En quelques mois seulement, My Little Pony : Friendship is Magic est devenu une référence. Guillaume, étudiant en histoire, nous raconte que ce sont alors ses amis otakus (fans de culture japonaise) et métalleux qui vont par exemple le conduire au dessin animé. Aux yeux de ces jeunes adultes nés dans les années 1990, l’animé rappelle bien les plaisirs de l’enfance et les émissions du matin, mais procure également un plaisir franc à ses téléspectateurs. « C’est drôle, référencé, moi ça me donne la patate » explique Guillaume.
Une double lecture appréciée
Néanmoins, pour prétendre faire partie intégrante de la communauté, il ne suffit pas seulement de regarder le dessin animé. Il faut aussi participer à la vie de cette bulle hippique : création picturale, jeux vidéo amateurs, fictions, rencontres… Les Bronies ont leur univers à eux. Justine, lycéenne en terminale L, dessine régulièrement les
personnages et a même créé une peluche artisanale, une trajectoire créative assez courante chez les Bronies.
Dans ce petit monde, on développe et cultive surtout une double lecture du dessin animé : ne soyez pas étonné de voir un Bronie développer une herméneutique des poneys. Si bien que, selon la légende, les créateurs et Hasbro prendraient de plus en plus de liberté avec leur production, ajoutant ici et là des références de bon aloi, du Big Lebowski, un Slender Man, ou encore Harry Potter. Ainsi, l’animé des enfants est à la fois objet de fantaisies et d’analyses, façon Pixar, doté de deux niveaux de lecture à chaque épisode.
« Si je devais parler à un enfant fan de My Little Pony, je pense que nous pourrions échanger mais ça ne peut pas être comparable à une discussion entre Bronies » nous explique un Brony. Comme obsédé par l’hypertextualité de la production, le jeune adulte cultive une contre-culture de l’objet initial mais qui ne va pas — ce n’est pas son intention — délégitimer le propos initial du show.
« Moi j’adore les petites morales à la fin de chaque épisode, qui reviennent sur les événements et tirent des conclusions » admet Guillaume : dans My Little Pony tout est bon à prendre. Justine se souvient avoir détesté les jouets Hasbro lorsqu’elle était enfant. Il a fallu que la culture Bronie change son regard sur les canassons bigarrés : « Je suis tombé sur une parodie au départ, je prétendais n’aimer que la version parodique de My Little Pony, puis j’ai testé un épisode sur Gulli. Et j’ai beaucoup aimé ! Les designs simples et attrayants, les références pop culture et l’humour m’ont plu. »
Ainsi, les Bronies qui comptent se rendre en salles pour voir le film ne sont ni sceptiques, ni désinvoltes : l’univers devrait y être étendu, le propos raffiné et la franchise plus accomplie.

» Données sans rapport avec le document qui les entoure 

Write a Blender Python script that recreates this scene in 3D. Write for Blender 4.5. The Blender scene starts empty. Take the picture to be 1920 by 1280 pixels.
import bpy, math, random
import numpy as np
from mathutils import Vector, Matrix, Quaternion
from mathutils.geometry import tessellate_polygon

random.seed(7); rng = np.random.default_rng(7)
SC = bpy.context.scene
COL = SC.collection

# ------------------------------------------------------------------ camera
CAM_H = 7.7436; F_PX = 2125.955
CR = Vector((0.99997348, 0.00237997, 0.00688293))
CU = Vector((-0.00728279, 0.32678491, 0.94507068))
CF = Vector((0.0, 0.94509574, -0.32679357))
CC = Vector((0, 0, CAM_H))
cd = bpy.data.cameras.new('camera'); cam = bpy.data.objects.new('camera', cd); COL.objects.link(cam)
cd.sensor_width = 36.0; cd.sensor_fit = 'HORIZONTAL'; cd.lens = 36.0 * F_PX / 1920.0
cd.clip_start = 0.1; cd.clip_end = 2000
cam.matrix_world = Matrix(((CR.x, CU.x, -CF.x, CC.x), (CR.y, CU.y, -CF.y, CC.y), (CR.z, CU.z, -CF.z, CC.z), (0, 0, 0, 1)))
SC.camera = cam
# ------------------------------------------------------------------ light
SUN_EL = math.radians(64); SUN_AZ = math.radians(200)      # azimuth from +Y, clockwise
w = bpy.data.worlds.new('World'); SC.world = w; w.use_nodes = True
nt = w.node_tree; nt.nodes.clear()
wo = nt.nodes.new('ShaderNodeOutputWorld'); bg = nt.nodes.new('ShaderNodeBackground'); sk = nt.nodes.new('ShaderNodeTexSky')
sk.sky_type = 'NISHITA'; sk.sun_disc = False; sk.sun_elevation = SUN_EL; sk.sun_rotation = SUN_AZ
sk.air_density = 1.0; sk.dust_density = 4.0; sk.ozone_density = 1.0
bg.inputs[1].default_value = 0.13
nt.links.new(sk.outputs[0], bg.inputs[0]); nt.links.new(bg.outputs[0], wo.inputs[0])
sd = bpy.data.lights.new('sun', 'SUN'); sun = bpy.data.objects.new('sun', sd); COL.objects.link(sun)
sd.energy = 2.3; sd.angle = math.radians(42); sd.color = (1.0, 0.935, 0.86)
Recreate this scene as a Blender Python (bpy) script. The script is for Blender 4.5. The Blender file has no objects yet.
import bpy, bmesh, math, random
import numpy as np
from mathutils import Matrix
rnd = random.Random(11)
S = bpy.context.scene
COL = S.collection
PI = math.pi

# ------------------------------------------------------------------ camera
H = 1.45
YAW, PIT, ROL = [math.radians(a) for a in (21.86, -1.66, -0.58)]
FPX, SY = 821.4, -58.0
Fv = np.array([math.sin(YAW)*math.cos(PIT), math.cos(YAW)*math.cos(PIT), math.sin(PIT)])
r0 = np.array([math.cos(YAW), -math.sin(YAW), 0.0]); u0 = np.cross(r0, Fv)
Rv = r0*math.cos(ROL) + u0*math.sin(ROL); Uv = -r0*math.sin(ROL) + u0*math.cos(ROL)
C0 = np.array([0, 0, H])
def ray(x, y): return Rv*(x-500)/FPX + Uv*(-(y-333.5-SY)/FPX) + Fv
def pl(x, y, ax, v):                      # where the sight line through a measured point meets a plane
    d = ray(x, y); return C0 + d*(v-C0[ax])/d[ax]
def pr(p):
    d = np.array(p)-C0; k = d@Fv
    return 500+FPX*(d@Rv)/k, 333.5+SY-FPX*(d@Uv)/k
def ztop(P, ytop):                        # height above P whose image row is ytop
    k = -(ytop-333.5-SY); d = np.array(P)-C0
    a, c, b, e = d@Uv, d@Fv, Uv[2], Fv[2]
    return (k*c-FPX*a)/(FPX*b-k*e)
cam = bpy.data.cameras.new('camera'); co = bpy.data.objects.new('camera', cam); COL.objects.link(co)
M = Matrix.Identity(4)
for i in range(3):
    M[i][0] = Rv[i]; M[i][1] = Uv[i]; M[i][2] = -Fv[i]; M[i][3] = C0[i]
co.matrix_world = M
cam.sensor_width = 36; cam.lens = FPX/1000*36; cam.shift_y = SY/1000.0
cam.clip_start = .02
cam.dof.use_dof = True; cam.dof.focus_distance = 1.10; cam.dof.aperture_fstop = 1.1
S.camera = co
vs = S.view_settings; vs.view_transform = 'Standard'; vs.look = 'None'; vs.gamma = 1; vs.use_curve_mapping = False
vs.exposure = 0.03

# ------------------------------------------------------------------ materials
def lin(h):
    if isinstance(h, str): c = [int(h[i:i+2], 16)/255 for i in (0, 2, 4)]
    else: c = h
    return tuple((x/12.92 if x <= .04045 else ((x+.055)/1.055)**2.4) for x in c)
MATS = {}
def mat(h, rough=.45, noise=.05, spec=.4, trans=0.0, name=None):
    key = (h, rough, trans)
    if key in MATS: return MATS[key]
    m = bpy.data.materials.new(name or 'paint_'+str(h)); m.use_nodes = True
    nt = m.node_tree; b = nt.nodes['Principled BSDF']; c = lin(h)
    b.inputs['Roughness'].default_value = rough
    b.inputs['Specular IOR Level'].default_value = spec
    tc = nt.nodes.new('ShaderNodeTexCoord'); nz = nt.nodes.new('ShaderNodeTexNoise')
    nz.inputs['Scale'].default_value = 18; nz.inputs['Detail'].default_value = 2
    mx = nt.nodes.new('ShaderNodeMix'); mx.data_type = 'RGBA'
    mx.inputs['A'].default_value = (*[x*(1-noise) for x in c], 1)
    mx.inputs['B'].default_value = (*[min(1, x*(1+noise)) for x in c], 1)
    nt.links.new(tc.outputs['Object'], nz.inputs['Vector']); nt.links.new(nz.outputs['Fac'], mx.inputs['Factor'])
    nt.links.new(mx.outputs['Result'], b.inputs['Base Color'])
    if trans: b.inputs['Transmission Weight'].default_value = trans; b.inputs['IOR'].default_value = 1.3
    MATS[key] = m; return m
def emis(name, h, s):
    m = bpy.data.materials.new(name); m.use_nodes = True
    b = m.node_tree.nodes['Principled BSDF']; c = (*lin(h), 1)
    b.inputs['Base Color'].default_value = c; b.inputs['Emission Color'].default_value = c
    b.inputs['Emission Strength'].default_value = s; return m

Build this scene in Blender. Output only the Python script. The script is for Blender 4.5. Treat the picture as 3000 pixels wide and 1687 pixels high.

N’imaginez pas que ces jeunes adultes seront amers ou ironiques devant les écrans, leur double lecture est enthousiaste, passionnée et tendre.
Et si certains confient un malaise à l’idée de se rendre à la séance du mercredi soir « à la sortie des écoles », globalement, l’eau a coulé sous les ponts du drama et les Bronies ne se considèrent plus comme illégitimes par rapport aux spectateurs enfantins. Ils sont un public de My Little Pony, ont reçu l’attention et l’intérêt d’Hasbro et rapportent probablement autant à la firme qu’un enfant de six ans.